Thursday, July 23, 2009

Entry Three: Lesson Learned

Thank you, Pierre Bouvier

So, last night, I realized something. When trying out for the Flute solo in this year's marching band show, which I really didn't want, Mr. Angel was trying to tell me what I did wrong and the first thing I did was "Yeah, I know, I don't know why I do that" Oh my GOD! I annoy myself. I don't know why I am such a chicken. I can't accept critisim, why? I have no idea. I really don't. This is the lesson I learned last night, I really need to stop doing that and just accept the fact that yes, people are going to critize me but it's for my better. You know? I never liked that and I have to accept that and not make comments. No excuses. It's just for me to get better. Ugh, sometimes I hate myself.
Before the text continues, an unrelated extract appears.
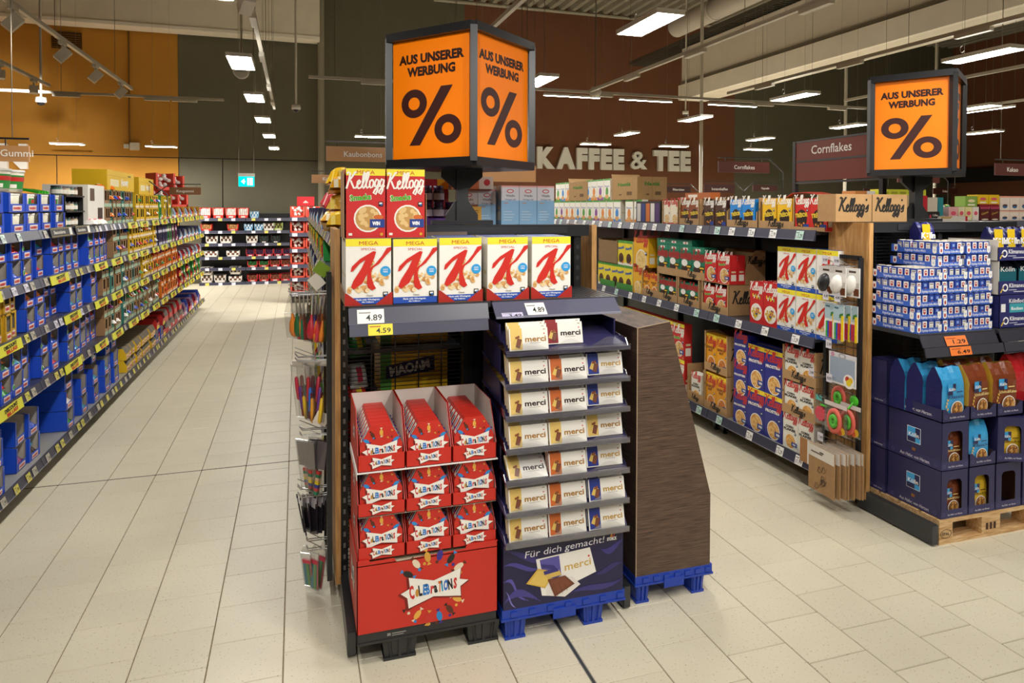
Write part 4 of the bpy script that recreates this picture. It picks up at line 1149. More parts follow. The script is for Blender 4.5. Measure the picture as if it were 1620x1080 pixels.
def tresor(bg):
    def g(f, w, h):
        f.rect(0, 0, w, h, bg, 0); kellogg(f, w * .5, h * .82, w * .98, 'f4efe4', 3, rot=.05)
        f.disc(w * .5, h * .36, w * .34, '2a1812', 1, w * .42); f.text('TRÉSOR', w * .5, h * .42, h * .12, 'e8c83a', 3, w=w * .8, bold=B2, rot=.1)
        for i in range(7): f.disc(w * (.3 + .07 * i), h * (.16 + .03 * (i % 3)), w * .06, 'd9903a' if i % 2 else '5a3018', 3 + i * .07, n=6)
        f.rect(w * .62, h * .06, w * .96, h * .2, '24408e', 4); nutri(f, w * .86, h * .62, w * .05, 4)
    return g


def chocg(f, w, h):
    f.rect(0, 0, w, h, '1f7a5e', 0)
    for i in range(5): f.poly([(w * .2 * i, h * .74), (w * (.2 * i + .1), h * .70), (w * (.2 * i + .2), h * .74), (w * (.2 * i + .2), h * .93), (w * .2 * i, h * .93)], 'b03a34', 1)
    kellogg(f, w * .5, h * .79, w * .9, 'a52f2c', 3, rot=.05)
    f.disc(w * .4, h * .58, w * .26, 'f4f1ea', 3.6, w * .16); f.disc(w * .45, h * .26, w * .36, '3a2016', 2)
    for i in range(10): f.disc(w * (.25 + .05 * i), h * (.16 + .05 * (i % 4)), w * .06, '1f110c', 2.4 + i * .05, n=7)
    f.rect(w * .55, h * .38, w * .97, h * .52, '2a1a10', 3); f.rect(w * .6, h * .42, w * .92, h * .48, 'e8c02a', 4); f.rect(w * .6, h * .1, w * .95, h * .26, '2d55b0', 4); f.disc(w * .75, h * .3, w * .1, 'd98a3a', 4, n=8)


PROTO = {}
def B(key, w, h, d, base, pr, side=None, top=None): PROTO[key] = (cereal_box(key, w, h, d, base, pr, side, top), w, h, d)


B('nesquik', .175, .265, .07, 'e6cf2c', nesq, 'e9e2b0', '4f9a3c')
PROTO['toppas_yellow'] = bx('toppas_yellow', .32, .30, .08, 'eab020', 'c8302a', None, 'ffffff', 'e3b866', 'f0d08a', band='6a2a20', wn=False)
PROTO['yellow_small'] = bx('yellow_small', .2, .27, .08, 'eab020', 'c8302a', None, 'ffffff', 'e3b866', 'f0d08a', wn=False)
PROTO['crunchy'] = bx('crunchy', .148, .22, .07, 'eba21e', 'c8302a', ('CRUNCHY', 'NUT'), '7a3a18', 'd98a3a', 'c8702a', mega=False)
PROTO['crunchy_mega'] = bx('crunchy_mega', .155, .31, .08, 'eba21e', 'c8302a', ('CRUNCHY', 'NUT'), '7a3a18', 'd98a3a', 'c8702a', mega=True)
PROTO['frosties'] = bx('frosties', .18, .24, .075, '2a2f8c', 'c8302a', ('FROSTIES',), 'f4f1ea', 'd99a4a', 'eac07a', band=None)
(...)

Anyway, you know what I noticed today....all my of musical influences, they are truly amazing. Never in my life did I think that I would like music that truly makes me feel like someone out there understands what I feel and what I'm going through. They do, they do and that makes me feel so....I can't really explain it. You have no idea how much I want to an inspriation to people. To make them feel like there are people out in this world who know what their going through. If you haven't noticed, at the beggining of every blog I write, I am thanking someone. The first one was Nick Jonas. Nick has diabetes and makes me think that yes, I can live with Bi-Polar and it isn't going to slow me down. The second was Gerard Way, who helped me realize that it's okay to not be okay. And then Pierre Bouvier, who helped me realize that there are people who feel defeated out there, but the thing you have to do is get up and press on.

So many lessons are learned through music for me. I don't know what helps you "see the light", I guess, for lack of better terms, but it's music for me. I can't live without music, can't breathe right without it. That was the moment that said it for me. The moment that told me that I had to do something with music. That I can't let it out of my life because it means too much to me. And I hope that you find that thing that gets you through the day. I don't care what it is, as long as it isn't illegeal or harmful to you or others, just make sure you hold onto it. And if you need anything, let me know. I am always willing to answer questions or just talk to someone. Thank you guys, for everything.